Quando o escritor Roland Barthes, com suas próprias palavras, ousou falar em uma nova idade que atravessamos, a idade de desaprender, de deixar o esquecimento se impor para que os saberes sejam sedimentados (palavras dele), ele sabia do que estava falando e deu um nome: “Sapientia: nenhum poder, um pouco de saber, um pouco de sabedoria, e o máximo de sabor possível”. Assim, o título deste artigo também poderia ser: menos saber e mais sabor.
É verdade. Ao longo da vida, vamos acumulando experiências, conceitos e saberes que vão se sedimentando paulatinamente e sem que percebamos, formamos uma identidade automatizada que, talvez precise ser reformulada, afinal, será ela nossa, de fato, ou de outros que nos legaram? Acresce-se a isso, o fato de vivermos em uma era de intensas mudanças tecnológicas, de extrema urgência de informações e conhecimentos que acabam por nos afastar de ver realmente o que está por detrás do aparente. Estamos tão saturados que nem sentimos mais o gosto de nada. Talvez seja hora de recuperar nossos sentidos já esfolados de tanto ver e ouvir. Experiência do sentir, que tal?
Sentir o quê? A vida, o mundo, é claro! A tecnologia é boa, sem dúvida alguma, nem seria mais possível viver sem ela, porém é massacrante quando nos rouba a capacidade de concentração, quando não conseguimos mais controlar o que vemos na TV e na Net, quando tentamos apreender um pouco de tudo e parece que tudo fica na superfície. Nada mais deplorável do que tornar-se um consumidor passivo de informações, sem exercitar o espírito crítico. O tempo fica escasso para ler e saber tanta coisa e quanta coisa inútil! Que tal deixar a Net por alguns dias e ler um clássico sem pressa, que tal esquecer por algum tempo a derrocada do euro e fazer um jantar com a gentileza de quem faz uma obra de arte? Que tal deixar a esteira na academia e fazer uma caminhada real? Ficar de bem com a natureza.
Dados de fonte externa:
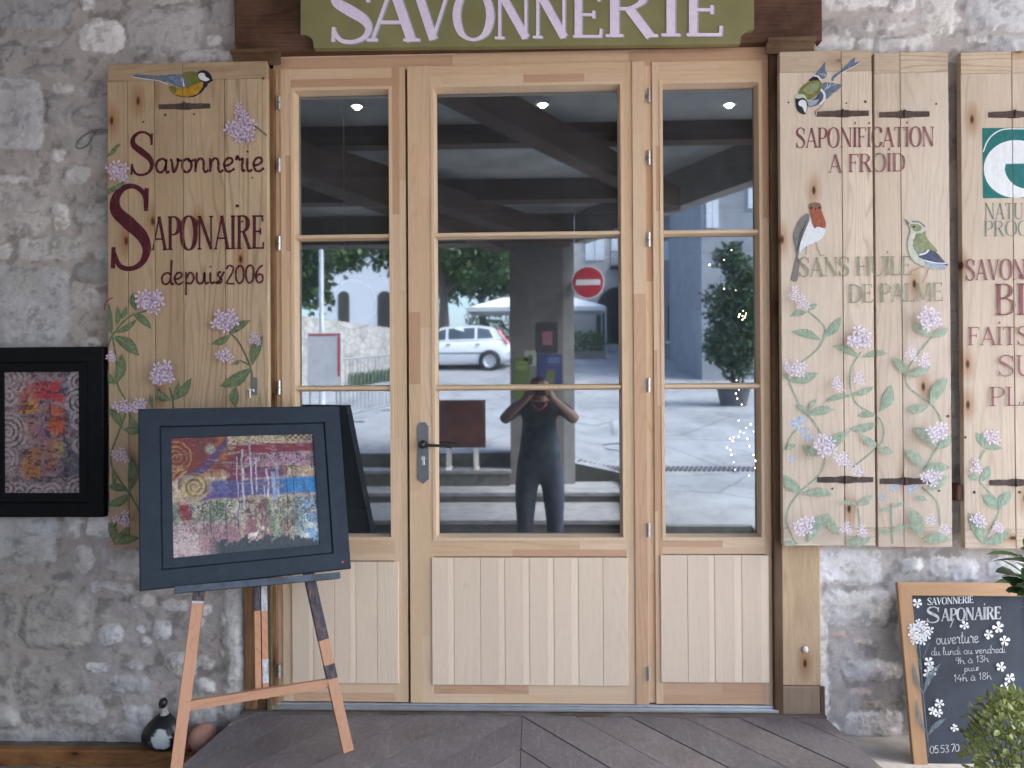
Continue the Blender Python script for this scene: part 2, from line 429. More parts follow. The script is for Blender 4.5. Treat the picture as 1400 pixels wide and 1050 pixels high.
def wall_patch(x0, x1, z0, z1, stones, step, seed, mk=1.0, auto=True):
    nx, nz = int((x1 - x0) / step) + 1, int((z1 - z0) / step) + 1
    X, Z = np.meshgrid(np.linspace(x0, x1, nx), np.linspace(z0, z1, nz))
    wx = X + (fbm(X * 11, Z * 11, seed) - .5) * .045 + (fbm(X * 50, Z * 50, seed + 3) - .5) * .020
    wz = Z + (fbm(X * 11 + 31, Z * 11, seed + 7) - .5) * .04 + (fbm(X * 50, Z * 50 + 9, seed + 5) - .5) * .020
    best = np.full(X.shape, -1.0); tone = np.zeros(X.shape); warm = np.zeros(X.shape); sid = np.zeros(X.shape)
    lst = []
    for a, b, c, d, l, w, p in stones:
        pa, pb = W(a, b), W(c, d)
        lst.append(((pa.x + pb.x) / 2, (pa.z + pb.z) / 2, (pb.x - pa.x) / 2, (pa.z - pb.z) / 2, l, w, p))
    hand = list(lst)
    if auto:                                             # rough courses where the photograph shows no stones (behind the shutters, outside the frame)
        rng = random.Random(seed); z = z0 - .1
        while z < z1 + .1:
            h = rng.uniform(.07, .24); x = x0 - .2
            while x < x1 + .2:
                w = rng.uniform(.08, .34)
                cx, cz = x + w / 2, z + h / 2
                if not any(abs(cx - q[0]) < q[2] + w * .42 and abs(cz - q[1]) < q[3] + h * .42 for q in hand):
                    lst.append((cx, cz, w * .46, h * .42 * rng.uniform(.7, 1), rng.uniform(.5, .85), rng.uniform(-.3, .5), rng.uniform(2.6, 5)))
                x += w
            z += h
    for k, (cx, cz, hx, hz, l, w, p) in enumerate(lst):
        i0, i1 = np.searchsorted(X[0], [cx - hx - .06, cx + hx + .06]); j0, j1 = np.searchsorted(Z[:, 0], [cz - hz - .06, cz + hz + .06])
        if i0 >= i1 or j0 >= j1: continue
        sl = (slice(j0, j1), slice(i0, i1))
        dx, dz = np.abs(wx[sl] - cx) / hx, np.abs(wz[sl] - cz) / hz
        s = (1 - (dx ** p + dz ** p) ** (1 / p)) * min(hx, hz)
        up_ = s > best[sl]
        best[sl] = np.where(up_, s, best[sl]); tone[sl] = np.where(up_, l, tone[sl]); warm[sl] = np.where(up_, w, warm[sl]); sid[sl] = np.where(up_, k, sid[sl])
    mask = sstep(0, .0045, best)
    round_ = sstep(-.004, .03, best)
    pit = fbm(X * 60 + sid * 3.1, Z * 60, seed + 11, 4, .65); mid = fbm(X * 9 + sid * 1.7, Z * 9, seed + 13, 4)
    hgt = round_ * (.013 + .007 * np.sin(sid * 2.4)) + mask * ((mid - .5) * .010 + (pit - .5) * .008) + (1 - mask) * (fbm(X * 30, Z * 30, seed + 19) - .5) * .008
    hgt += (fbm(X * 2.2, Z * 2.2, seed + 23) - .5) * .014
    stone = np.stack([.60 + .022 * warm, .585 + .002 * warm - .012 * np.clip(warm, 1, 9), .56 - .02 * warm], -1) * (np.minimum(tone ** 1.15 * 1.42 * (1.08 if mk < 1.2 else 1.18), 1.42) * (.80 + .40 * mid))[..., None]  # right-hand stones get an extra lift: brighter light painted into their colour
    stone *= (1 - .30 * sstep(.5, .72, fbm(X * 26 + sid, Z * 40, seed + 29)) * (pit < .6))[..., None]
    mort = np.stack([np.full(X.shape, .435), np.full(X.shape, .395), np.full(X.shape, .375)], -1) * mk * (.72 + .5 * fbm(X * 5, Z * 5, seed + 31))[..., None]
    mort *= (1 - .35 * sstep(.55, .7, fbm(X * 22, Z * 22, seed + 37)))[..., None]
    mask = mask * (.86 + .14 * sstep(.25, .55, fbm(X * 18, Z * 18, seed + 41)))
    col = mort * (1 - mask[..., None]) + stone * mask[..., None]
    damp = sstep(.45, .7, fbm(X * 3, Z * 3, seed + 43))                      # greenish grime that comes and goes
    col = col * (1 - .09 * damp[..., None] * np.array((.6, .8, 1.5)))
    v = np.stack([X, -hgt, Z], -1).reshape(-1, 3)
    return v, nx, nz, col.reshape(-1, 3)

def patches_mesh(name, patches, mat):
    vs, qs, cs, base = [], [], [], 0
    for v, nx, ny, c in patches:
        idx = np.arange(nx * ny).reshape(ny, nx) + base
        qs.append(np.stack([idx[:-1, :-1], idx[:-1, 1:], idx[1:, 1:], idx[1:, :-1]], -1).reshape(-1, 4))
        vs.append(v); cs.append(c); base += len(v)
    v, q, c = np.concatenate(vs), np.concatenate(qs), np.concatenate(cs)
    me = bpy.data.meshes.new(name)
    me.vertices.add(len(v)); me.vertices.foreach_set('co', v.astype(np.float32).ravel())
    me.loops.add(q.size); me.loops.foreach_set('vertex_index', q.ravel().astype(np.int32))
    me.polygons.add(len(q)); me.polygons.foreach_set('loop_start', np.arange(0, q.size, 4, dtype=np.int32))
    me.polygons.foreach_set('loop_total', np.full(len(q), 4, np.int32)); me.update(calc_edges=True)
    me.polygons.foreach_set('use_smooth', np.ones(len(q), bool))
    ca = me.color_attributes.new('tint', 'FLOAT_COLOR', 'POINT')
    c4 = np.ones((len(v), 4), np.float32); c4[:, :3] = c; ca.data.foreach_set('color', c4.ravel())
    me.materials.append(mat)
    o = bpy.data.objects.new(name, me); COL.objects.link(o); return o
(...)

Chegar a essa experiência de percepção genuína de sentir o mundo, conseguiram os escritores e poetas que compreenderam a necessidade de se refazer, de se libertar do que foi ensinado. Mas se não conseguimos fazer poemas como eles, podemos seguir seu conselho. Fernando Pessoa (Alberto Caeiro) dizia: “procuro despir-me do que aprendi, procuro esquecer-me do modo de lembrar que me ensinaram” e ainda: “desembrulhar-me e ser eu, não Alberto Caeiro, mas um animal humano que a Natureza produziu”. Que tal desembrulhar-se? Ir tirando as camadas de informações superficiais e preconceitos inúteis de décadas até encontrar-se com o eu original, o que pode amar e se alegrar com suas emoções verdadeiras.
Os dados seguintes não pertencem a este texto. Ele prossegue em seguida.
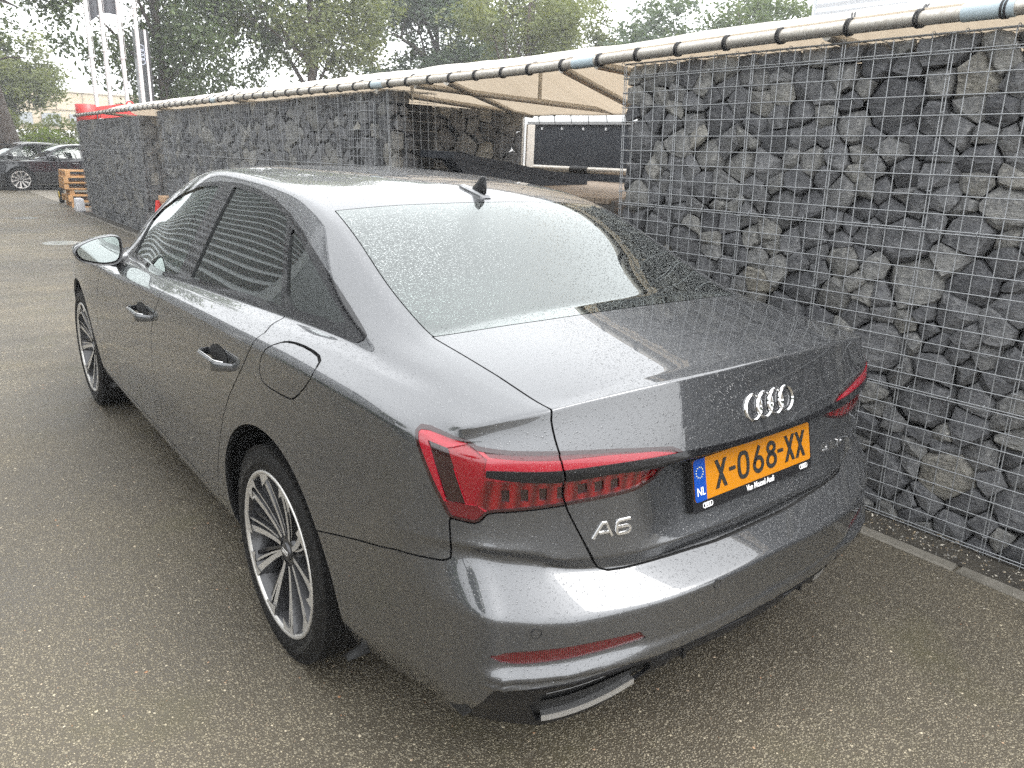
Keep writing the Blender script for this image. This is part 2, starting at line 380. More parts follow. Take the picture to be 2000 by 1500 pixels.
def body_cage():
    V = []; F = []; idx = {}
    def v(key, p):
        if key not in idx:
            idx[key] = len(V); V.append([float(c) for c in p])
        return idx[key]
    ns = len(STA)
    # column -1 = rear corner, ns = front corner
    for i in range(NR):
        v(('s', -1, i), rear_pt(i, 0))
        for j, y in enumerate(STA):
            x, z = side_row(i, y); v(('s', j, i), (x, y, z))
        v(('s', ns, i), front_pt(i, 0))
    for k in range(1, NK):
        v(('t', -1, k), rear_pt(11, k))
        for j, y in enumerate(STA):
            x, z = top_pt(k, y); yy = y
            if j == 0 and k >= 3:          # edge of the boot lip strip
                lx, ly, lz = rear_pt(11, k); f_ = 1 if k >= 4 else .5; yy = y*(1-f_) + (ly + .062)*f_; z = z*(1-f_) + (lz + .0015)*f_; x = x*(1-f_) + (lx + .5*(x-lx))*f_
            v(('t', j, k), (x, yy, z))
        v(('t', ns, k), front_pt(11, k))
    def T(j, k): return idx[('s', j, 11)] if k == 0 else idx[('t', j, k)]
    for i in range(NR - 1):
        for k in range(1, NK):
            v(('r', k, i), rear_pt(i, k)); v(('f', k, i), front_pt(i, k))
    def Rr(k, i):
        if k == 0: return idx[('s', -1, i)]
        return idx[('t', -1, k)] if i == NR-1 else idx[('r', k, i)]
    def Ff(k, i):
        if k == 0: return idx[('s', ns, i)]
        return idx[('t', ns, k)] if i == NR-1 else idx[('f', k, i)]
    for j in range(-1, ns):
        for i in range(NR - 1):
            F.append((idx[('s', j, i)], idx[('s', j+1, i)], idx[('s', j+1, i+1)], idx[('s', j, i+1)]))
        for k in range(NK - 1):
            F.append((T(j, k), T(j+1, k), T(j+1, k+1), T(j, k+1)))
    for k in range(NK - 1):
        for i in range(NR - 1):
            F.append((Rr(k+1, i), Rr(k, i), Rr(k, i+1), Rr(k+1, i+1)))
            F.append((Ff(k, i), Ff(k+1, i), Ff(k+1, i+1), Ff(k, i+1)))
    cr = {}
    def crease(a, b, w): cr[(min(a, b), max(a, b))] = w
    for j in range(-1, ns):
        crease(idx[('s', j, 10)], idx[('s', j+1, 10)], .35 if j >= 0 else .55)
        crease(idx[('s', j, 11)], idx[('s', j+1, 11)], .45 if 0 <= j else .2)
        crease(idx[('s', j, 2)], idx[('s', j+1, 2)], .3 if 5 <= j < 13 else 0)
    for j in range(-1, 12):
        crease(T(j, 4), T(j+1, 4), .25); crease(T(j, 3), T(j+1, 3), .25 if j < 6 else .4)
        if j >= 2: crease(T(j, 1), T(j+1, 1), .8)
    for k in range(NK - 1):
        crease(Rr(k, 11), Rr(k+1, 11), .62)
        if k >= 4: crease(T(2, k), T(2, k+1), .85); crease(T(0, k), T(0, k+1), .55)
        crease(Rr(k, 8), Rr(k+1, 8), .75 if k >= 4 else .45)
        crease(Rr(k, 7), Rr(k+1, 7), .5 if k >= 5 else .0)
        crease(Rr(k, 5), Rr(k+1, 5), .5 if k >= 3 else .2)
        crease(Rr(k, 4), Rr(k+1, 4), .7 if k >= 3 else .2)
        crease(Rr(k, 3), Rr(k+1, 3), .80 if k >= 2 else .7)
        crease(Rr(k, 1), Rr(k+1, 1), .4); crease(Rr(k, 2), Rr(k+1, 2), .45)
    for j in range(-1, 2): crease(idx[('s', j, 3)], idx[('s', j+1, 3)], [.6, .5, .35][j+1])
    return np.array(V), F, cr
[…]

No conto “Amor”, Clarice Lispector concedeu à personagem Ana a experiência de olhar as coisas de um novo modo. Confrontada pela existência de um cego em um ponto de ônibus, Ana, impelida pela necessidade de “sentir” a vida de forma mais intensa e verdadeira, foi tomada por uma angústia dolorosa, porém necessária, que a fez enxergar o mundo como ele é. A experiência da personagem não foi fácil. Literalmente, os ovos que ela carregava em sua sacola de compras, quebraram-se todos, confirmando a máxima de que não se faz omelete sem quebrar os ovos, ou dizendo de outro modo, ninguém cresce sem sofrer e aprender a refletir. A cegueira do homem abriu os olhos de Ana tal como numa epifania e a libertou de sua inconsciência, talvez mais dolorosa do que sua própria angústia. A crise inevitável a fez sofrer, mas também lhe proporcionou sentir um prazer intenso de olhar as coisas de um jeito novo e diferente, de sentir uma bondade universal extremamente benéfica.
Após instigante revelação, Ana nunca mais foi a mesma e, certamente, nenhum de nós será, renovados por um processo de despojamento total. Libertos da velha imagem viciada pela influência de outros, pelos traços atávicos e preconceitos arraigados, libertos da cobrança pela informação urgente e excessiva que contamina e seduz, aprenderemos a sentir e a amar. Sim, urge fazer o caminho de volta, uma nova experiência, como diz Roland Barthes, a de desaprender o que já sabemos e reaprender quem somos, voltar às origens, enfrentar as revelações que se oferecem a cada dia, a cada momento. Importa aceitar com coragem o cotidiano que esconde a grande sabedoria das coisas simples. De posse do “novo sentir”, aí sim, poderemos mergulhar no sofrimento benfazejo que nos enriquece, nos renova e nos permite existir autenticamente no mundo caótico e belo que nos rodeia e no qual estamos irremediavelmente inseridos.